Posizione totalmente opposta a quella del cardinale Sepe che, “da sportivo e appassionato di calcio”, ha raccontato di aver “sempre seguito e ammirato Maradona per le sue straordinarie doti tecniche che lo hanno reso famoso in tutto il mondo”, pur non avendolo mai conosciuto personalmente. Il porporato ha, inoltre, “condiviso la tristezza e il dolore delle tantissime persone che a Napoli e nel mondo, per le strade o nel chiuso delle proprie abitazioni, sono rimaste incredule e umanamente colpite all’annuncio della dipartita da questa terra dell’inimitabile genio calcistico, qual è stato Diego Maradona”. Sepe lo ha anche ricordato nelle sue “preghiere e nella messa, affidando l’anima del famoso defunto a Dio misericordioso”.
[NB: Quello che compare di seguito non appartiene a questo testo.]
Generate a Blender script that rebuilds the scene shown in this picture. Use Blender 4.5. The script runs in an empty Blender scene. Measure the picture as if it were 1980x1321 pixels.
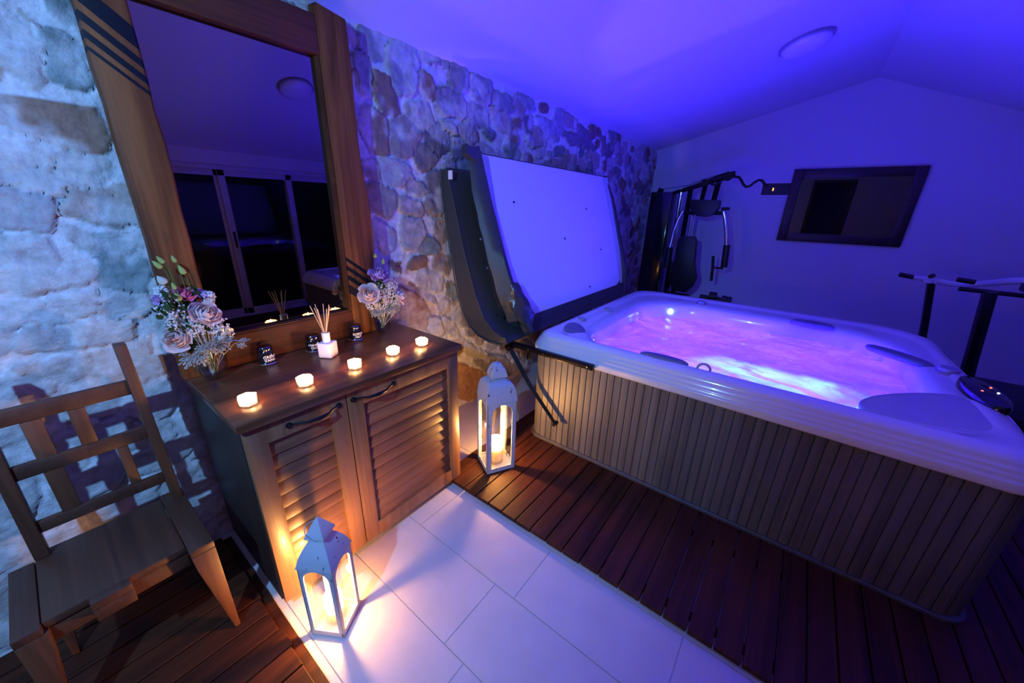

Anche L’Osservatore Romano, il quotidiano del Papa, ha voluto rendere onore al più grande calciatore di tutti i tempi con un editoriale in prima pagina del suo direttore, Andrea Monda. E lo stesso Francesco, amico e connazionale di Maradona, ha voluto pregare per il fuoriclasse e inviargli un rosario per dirgli il suo grazie in particolare per l’impegno nella Fondazione Scholas Occurentes, voluta da Bergoglio prima a Buenos Aires quando era arcivescovo e poi portata in Vaticano, per l’educazione dei giovani, soprattutto di quelli più bisognosi, in tutto il mondo. Ma se napoletani e argentini hanno nutrito una vera e propria “fede” in Maradona, la dimensione religiosa di un uomo che si è sempre definito molto credente è stata raccontata anche da un suo compagno di squadra, Osvaldo Ardiles. Il campione del mondo argentino ha rivelato che, durante il Mondiale del 1982 in Spagna, lui e Maradona scapparono dal ritiro rubando una macchina per andare a messa e si fecero fotografare coi ragazzi che in quella celebrazione ricevettero la prima comunione. I due gettarono nel panico la sicurezza perché c’era la guerra delle Falkland e si ipotizzò una ritorsione ai danni dei due giocatori argentini. “Quando hanno scoperto il nostro piano – ha raccontato Ardiles – sono venuti nella chiesa dove eravamo e ci hanno fotografato coi ragazzi”. Tutt’altro che una bravata.